The Supreme Court was of the view that clause 8.9.4 was “parasitic” on clause 8.9.3 because the opening words of clause 8.9.4 (“If the Contractor for any reason does not give the further notice referred to in clause 8.9.3…”)refer back to 8.9.3. If it were intended to operate independently, there would be no need to refer back to clause 8.9.3.

Against that background, Hexagon’s argument aligned most naturally with both the wording and the commercial context of the contract: the contractor should only be able to terminate for a repeated specified default if the employer failed to cure the earlier default within the cure period. That interpretation, the Supreme Court said, produced a more rational and less extreme outcome than the approach argued by Providence.

By way of illustration, Lord Burrows offered an example: suppose an employer makes two late payments, each only one day late. Under Providence’s interpretation, the contractor could nevertheless terminate the entire contract. The Supreme Court considered that disproportionate, “a sledgehammer to crack a nut”.

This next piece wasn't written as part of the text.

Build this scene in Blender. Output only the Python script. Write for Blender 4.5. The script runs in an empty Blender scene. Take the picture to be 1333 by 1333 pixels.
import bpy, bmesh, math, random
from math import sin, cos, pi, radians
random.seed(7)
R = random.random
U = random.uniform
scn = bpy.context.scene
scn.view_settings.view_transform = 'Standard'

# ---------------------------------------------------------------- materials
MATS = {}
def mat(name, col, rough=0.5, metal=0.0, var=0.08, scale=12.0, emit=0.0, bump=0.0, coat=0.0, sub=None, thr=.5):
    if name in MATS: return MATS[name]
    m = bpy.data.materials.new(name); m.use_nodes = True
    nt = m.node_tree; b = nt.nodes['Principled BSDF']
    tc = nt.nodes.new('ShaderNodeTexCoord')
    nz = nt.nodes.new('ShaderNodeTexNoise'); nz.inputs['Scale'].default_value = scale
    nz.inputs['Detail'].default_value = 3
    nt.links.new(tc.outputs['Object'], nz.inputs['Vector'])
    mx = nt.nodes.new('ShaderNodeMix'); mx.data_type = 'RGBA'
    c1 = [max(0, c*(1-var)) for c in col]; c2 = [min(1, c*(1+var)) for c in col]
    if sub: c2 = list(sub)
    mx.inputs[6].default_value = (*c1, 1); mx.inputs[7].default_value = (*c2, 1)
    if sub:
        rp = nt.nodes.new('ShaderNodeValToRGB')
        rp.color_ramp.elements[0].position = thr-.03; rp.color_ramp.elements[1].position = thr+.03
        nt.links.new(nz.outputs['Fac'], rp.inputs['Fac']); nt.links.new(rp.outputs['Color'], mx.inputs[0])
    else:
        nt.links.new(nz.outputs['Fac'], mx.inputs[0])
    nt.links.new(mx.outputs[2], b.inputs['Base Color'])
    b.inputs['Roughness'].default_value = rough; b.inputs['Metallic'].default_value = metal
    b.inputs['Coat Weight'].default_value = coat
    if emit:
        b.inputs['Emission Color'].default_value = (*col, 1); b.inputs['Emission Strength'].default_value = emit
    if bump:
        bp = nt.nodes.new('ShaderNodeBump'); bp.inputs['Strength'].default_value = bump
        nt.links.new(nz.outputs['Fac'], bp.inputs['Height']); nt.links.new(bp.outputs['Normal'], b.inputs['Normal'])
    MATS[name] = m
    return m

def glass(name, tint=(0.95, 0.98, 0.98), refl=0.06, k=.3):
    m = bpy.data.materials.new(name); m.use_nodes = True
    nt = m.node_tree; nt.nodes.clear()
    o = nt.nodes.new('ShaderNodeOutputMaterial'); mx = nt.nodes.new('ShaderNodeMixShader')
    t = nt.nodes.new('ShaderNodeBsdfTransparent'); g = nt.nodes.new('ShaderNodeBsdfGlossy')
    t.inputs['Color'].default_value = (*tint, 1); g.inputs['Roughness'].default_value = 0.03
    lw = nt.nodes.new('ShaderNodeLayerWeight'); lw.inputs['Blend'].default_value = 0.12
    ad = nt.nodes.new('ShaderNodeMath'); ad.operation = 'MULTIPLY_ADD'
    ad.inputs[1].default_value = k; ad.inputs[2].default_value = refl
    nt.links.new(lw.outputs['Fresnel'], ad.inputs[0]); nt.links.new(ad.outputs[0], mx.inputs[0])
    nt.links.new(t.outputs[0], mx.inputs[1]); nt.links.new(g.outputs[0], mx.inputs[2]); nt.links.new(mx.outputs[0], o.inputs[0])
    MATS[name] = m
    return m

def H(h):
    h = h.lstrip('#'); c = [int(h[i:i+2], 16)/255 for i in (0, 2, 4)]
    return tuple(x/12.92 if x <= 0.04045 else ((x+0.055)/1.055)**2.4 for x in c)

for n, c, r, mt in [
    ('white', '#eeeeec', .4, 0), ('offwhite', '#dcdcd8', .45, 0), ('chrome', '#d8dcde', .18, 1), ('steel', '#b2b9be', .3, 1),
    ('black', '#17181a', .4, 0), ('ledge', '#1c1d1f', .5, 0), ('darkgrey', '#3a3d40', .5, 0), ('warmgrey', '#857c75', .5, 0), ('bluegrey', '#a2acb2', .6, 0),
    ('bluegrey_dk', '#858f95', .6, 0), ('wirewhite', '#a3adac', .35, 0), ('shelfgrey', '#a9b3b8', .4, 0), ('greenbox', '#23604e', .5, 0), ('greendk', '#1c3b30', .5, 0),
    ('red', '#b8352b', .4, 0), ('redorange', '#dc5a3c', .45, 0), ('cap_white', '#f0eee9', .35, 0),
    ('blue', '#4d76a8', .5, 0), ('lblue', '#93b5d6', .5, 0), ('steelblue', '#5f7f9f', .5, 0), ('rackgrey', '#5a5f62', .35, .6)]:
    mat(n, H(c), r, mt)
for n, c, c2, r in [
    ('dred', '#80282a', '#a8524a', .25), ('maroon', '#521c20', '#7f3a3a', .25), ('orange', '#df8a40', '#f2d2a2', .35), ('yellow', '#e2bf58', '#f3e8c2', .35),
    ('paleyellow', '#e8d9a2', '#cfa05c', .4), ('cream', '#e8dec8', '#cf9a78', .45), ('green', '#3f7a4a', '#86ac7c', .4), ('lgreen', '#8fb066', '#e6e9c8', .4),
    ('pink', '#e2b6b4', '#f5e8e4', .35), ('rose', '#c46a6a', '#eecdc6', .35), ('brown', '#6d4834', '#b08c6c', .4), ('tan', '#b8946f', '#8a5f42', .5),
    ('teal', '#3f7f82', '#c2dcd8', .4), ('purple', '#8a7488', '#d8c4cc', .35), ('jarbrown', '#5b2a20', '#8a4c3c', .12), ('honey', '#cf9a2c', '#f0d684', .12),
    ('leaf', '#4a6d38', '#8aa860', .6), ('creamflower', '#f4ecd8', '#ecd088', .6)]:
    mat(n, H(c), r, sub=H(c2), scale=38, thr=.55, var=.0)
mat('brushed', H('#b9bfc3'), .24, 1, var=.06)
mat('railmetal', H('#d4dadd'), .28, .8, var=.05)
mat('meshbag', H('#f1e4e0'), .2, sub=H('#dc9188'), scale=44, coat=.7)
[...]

The Supreme Court also criticised the Court of Appeal’s attempt to create symmetry between the employer’s termination provisions in clause 8.4 and the contractor’s termination provisions in clause 8.9. The Supreme Court said that was misguided as the two sets of provisions are drafted differently, govern different rights and obligations, and are not required to mirror each other.

A sensible outcome

The Supreme Court’s decision looks to be a victory for rationality and common sense, albeit, from some viewpoints, a slight divergence from giving the words of the contract primary importance. Employers, in particular, will be reassured as the decision confirms that the repetition of short‑lived breaches, such as slightly delayed payment, will not, by themselves, give contractors an immediate right to terminate the contract.